Task to carry out —
Reproduce all records exactly.
[begin Dataset entries]
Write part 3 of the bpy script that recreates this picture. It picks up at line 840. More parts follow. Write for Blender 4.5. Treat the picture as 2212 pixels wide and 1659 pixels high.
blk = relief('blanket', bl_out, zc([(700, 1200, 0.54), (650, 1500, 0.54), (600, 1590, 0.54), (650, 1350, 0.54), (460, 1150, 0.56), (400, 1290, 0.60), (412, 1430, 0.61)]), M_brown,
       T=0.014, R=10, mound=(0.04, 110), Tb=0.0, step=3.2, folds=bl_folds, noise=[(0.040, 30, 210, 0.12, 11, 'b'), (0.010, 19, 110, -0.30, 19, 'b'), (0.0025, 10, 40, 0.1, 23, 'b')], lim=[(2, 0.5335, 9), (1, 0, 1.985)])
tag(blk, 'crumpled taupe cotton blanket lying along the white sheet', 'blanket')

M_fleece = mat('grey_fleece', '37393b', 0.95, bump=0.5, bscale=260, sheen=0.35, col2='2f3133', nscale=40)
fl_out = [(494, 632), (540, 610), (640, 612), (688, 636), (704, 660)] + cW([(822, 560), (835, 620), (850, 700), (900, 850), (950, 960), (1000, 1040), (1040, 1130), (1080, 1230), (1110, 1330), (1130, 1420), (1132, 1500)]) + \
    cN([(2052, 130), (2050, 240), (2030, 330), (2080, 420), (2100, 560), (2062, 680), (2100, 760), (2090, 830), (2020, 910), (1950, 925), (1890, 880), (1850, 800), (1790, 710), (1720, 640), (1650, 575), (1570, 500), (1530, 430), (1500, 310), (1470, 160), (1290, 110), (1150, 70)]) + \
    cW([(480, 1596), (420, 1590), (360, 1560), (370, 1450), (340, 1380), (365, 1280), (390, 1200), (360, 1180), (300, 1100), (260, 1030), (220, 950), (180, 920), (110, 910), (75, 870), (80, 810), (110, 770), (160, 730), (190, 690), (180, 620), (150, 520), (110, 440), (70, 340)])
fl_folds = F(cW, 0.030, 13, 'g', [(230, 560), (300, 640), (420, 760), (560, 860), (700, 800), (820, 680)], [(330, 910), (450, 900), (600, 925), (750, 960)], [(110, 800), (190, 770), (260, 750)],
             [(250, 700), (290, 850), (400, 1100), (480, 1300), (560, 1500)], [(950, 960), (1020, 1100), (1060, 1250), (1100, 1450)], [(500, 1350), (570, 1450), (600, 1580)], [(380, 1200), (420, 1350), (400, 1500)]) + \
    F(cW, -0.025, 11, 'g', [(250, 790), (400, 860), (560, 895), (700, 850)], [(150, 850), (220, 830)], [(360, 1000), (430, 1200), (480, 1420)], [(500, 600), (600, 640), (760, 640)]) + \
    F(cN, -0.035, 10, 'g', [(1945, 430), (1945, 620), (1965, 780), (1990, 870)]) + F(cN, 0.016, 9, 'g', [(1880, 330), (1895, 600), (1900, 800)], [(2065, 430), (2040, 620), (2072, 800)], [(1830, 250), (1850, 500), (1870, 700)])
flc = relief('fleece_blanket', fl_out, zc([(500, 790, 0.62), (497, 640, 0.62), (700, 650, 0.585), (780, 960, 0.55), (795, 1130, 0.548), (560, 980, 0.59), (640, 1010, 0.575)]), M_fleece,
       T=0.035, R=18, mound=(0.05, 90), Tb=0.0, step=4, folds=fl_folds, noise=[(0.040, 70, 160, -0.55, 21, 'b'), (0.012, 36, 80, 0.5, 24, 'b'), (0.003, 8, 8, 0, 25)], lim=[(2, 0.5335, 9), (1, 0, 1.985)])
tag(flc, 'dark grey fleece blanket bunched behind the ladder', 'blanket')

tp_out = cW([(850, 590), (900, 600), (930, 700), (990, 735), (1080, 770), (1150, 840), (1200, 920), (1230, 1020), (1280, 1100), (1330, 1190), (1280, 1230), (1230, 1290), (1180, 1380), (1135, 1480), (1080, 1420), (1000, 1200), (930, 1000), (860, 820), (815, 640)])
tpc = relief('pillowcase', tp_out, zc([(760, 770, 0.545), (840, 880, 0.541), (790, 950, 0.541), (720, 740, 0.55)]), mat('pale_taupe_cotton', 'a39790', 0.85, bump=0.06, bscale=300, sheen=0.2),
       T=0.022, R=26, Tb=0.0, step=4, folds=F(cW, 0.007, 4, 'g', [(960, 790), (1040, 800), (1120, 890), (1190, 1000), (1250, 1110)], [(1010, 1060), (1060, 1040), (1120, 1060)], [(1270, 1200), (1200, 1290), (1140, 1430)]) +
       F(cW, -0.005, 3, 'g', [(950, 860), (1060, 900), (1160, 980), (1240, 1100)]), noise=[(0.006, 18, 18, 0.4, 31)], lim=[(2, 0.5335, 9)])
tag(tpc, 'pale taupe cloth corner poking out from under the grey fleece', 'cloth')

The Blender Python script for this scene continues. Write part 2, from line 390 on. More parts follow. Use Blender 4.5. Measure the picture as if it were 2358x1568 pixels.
[end Dataset entries]
Answer to the task —
Write part 3 of the bpy script that recreates this picture. It picks up at line 840. More parts follow. Write for Blender 4.5. Treat the picture as 2212 pixels wide and 1659 pixels high.
blk = relief('blanket', bl_out, zc([(700, 1200, 0.54), (650, 1500, 0.54), (600, 1590, 0.54), (650, 1350, 0.54), (460, 1150, 0.56), (400, 1290, 0.60), (412, 1430, 0.61)]), M_brown,
       T=0.014, R=10, mound=(0.04, 110), Tb=0.0, step=3.2, folds=bl_folds, noise=[(0.040, 30, 210, 0.12, 11, 'b'), (0.010, 19, 110, -0.30, 19, 'b'), (0.0025, 10, 40, 0.1, 23, 'b')], lim=[(2, 0.5335, 9), (1, 0, 1.985)])
tag(blk, 'crumpled taupe cotton blanket lying along the white sheet', 'blanket')

M_fleece = mat('grey_fleece', '37393b', 0.95, bump=0.5, bscale=260, sheen=0.35, col2='2f3133', nscale=40)
fl_out = [(494, 632), (540, 610), (640, 612), (688, 636), (704, 660)] + cW([(822, 560), (835, 620), (850, 700), (900, 850), (950, 960), (1000, 1040), (1040, 1130), (1080, 1230), (1110, 1330), (1130, 1420), (1132, 1500)]) + \
    cN([(2052, 130), (2050, 240), (2030, 330), (2080, 420), (2100, 560), (2062, 680), (2100, 760), (2090, 830), (2020, 910), (1950, 925), (1890, 880), (1850, 800), (1790, 710), (1720, 640), (1650, 575), (1570, 500), (1530, 430), (1500, 310), (1470, 160), (1290, 110), (1150, 70)]) + \
    cW([(480, 1596), (420, 1590), (360, 1560), (370, 1450), (340, 1380), (365, 1280), (390, 1200), (360, 1180), (300, 1100), (260, 1030), (220, 950), (180, 920), (110, 910), (75, 870), (80, 810), (110, 770), (160, 730), (190, 690), (180, 620), (150, 520), (110, 440), (70, 340)])
fl_folds = F(cW, 0.030, 13, 'g', [(230, 560), (300, 640), (420, 760), (560, 860), (700, 800), (820, 680)], [(330, 910), (450, 900), (600, 925), (750, 960)], [(110, 800), (190, 770), (260, 750)],
             [(250, 700), (290, 850), (400, 1100), (480, 1300), (560, 1500)], [(950, 960), (1020, 1100), (1060, 1250), (1100, 1450)], [(500, 1350), (570, 1450), (600, 1580)], [(380, 1200), (420, 1350), (400, 1500)]) + \
    F(cW, -0.025, 11, 'g', [(250, 790), (400, 860), (560, 895), (700, 850)], [(150, 850), (220, 830)], [(360, 1000), (430, 1200), (480, 1420)], [(500, 600), (600, 640), (760, 640)]) + \
    F(cN, -0.035, 10, 'g', [(1945, 430), (1945, 620), (1965, 780), (1990, 870)]) + F(cN, 0.016, 9, 'g', [(1880, 330), (1895, 600), (1900, 800)], [(2065, 430), (2040, 620), (2072, 800)], [(1830, 250), (1850, 500), (1870, 700)])
flc = relief('fleece_blanket', fl_out, zc([(500, 790, 0.62), (497, 640, 0.62), (700, 650, 0.585), (780, 960, 0.55), (795, 1130, 0.548), (560, 980, 0.59), (640, 1010, 0.575)]), M_fleece,
       T=0.035, R=18, mound=(0.05, 90), Tb=0.0, step=4, folds=fl_folds, noise=[(0.040, 70, 160, -0.55, 21, 'b'), (0.012, 36, 80, 0.5, 24, 'b'), (0.003, 8, 8, 0, 25)], lim=[(2, 0.5335, 9), (1, 0, 1.985)])
tag(flc, 'dark grey fleece blanket bunched behind the ladder', 'blanket')

tp_out = cW([(850, 590), (900, 600), (930, 700), (990, 735), (1080, 770), (1150, 840), (1200, 920), (1230, 1020), (1280, 1100), (1330, 1190), (1280, 1230), (1230, 1290), (1180, 1380), (1135, 1480), (1080, 1420), (1000, 1200), (930, 1000), (860, 820), (815, 640)])
tpc = relief('pillowcase', tp_out, zc([(760, 770, 0.545), (840, 880, 0.541), (790, 950, 0.541), (720, 740, 0.55)]), mat('pale_taupe_cotton', 'a39790', 0.85, bump=0.06, bscale=300, sheen=0.2),
       T=0.022, R=26, Tb=0.0, step=4, folds=F(cW, 0.007, 4, 'g', [(960, 790), (1040, 800), (1120, 890), (1190, 1000), (1250, 1110)], [(1010, 1060), (1060, 1040), (1120, 1060)], [(1270, 1200), (1200, 1290), (1140, 1430)]) +
       F(cW, -0.005, 3, 'g', [(950, 860), (1060, 900), (1160, 980), (1240, 1100)]), noise=[(0.006, 18, 18, 0.4, 31)], lim=[(2, 0.5335, 9)])
tag(tpc, 'pale taupe cloth corner poking out from under the grey fleece', 'cloth')

The Blender Python script for this scene continues. Write part 2, from line 390 on. More parts follow. Use Blender 4.5. Measure the picture as if it were 2358x1568 pixels.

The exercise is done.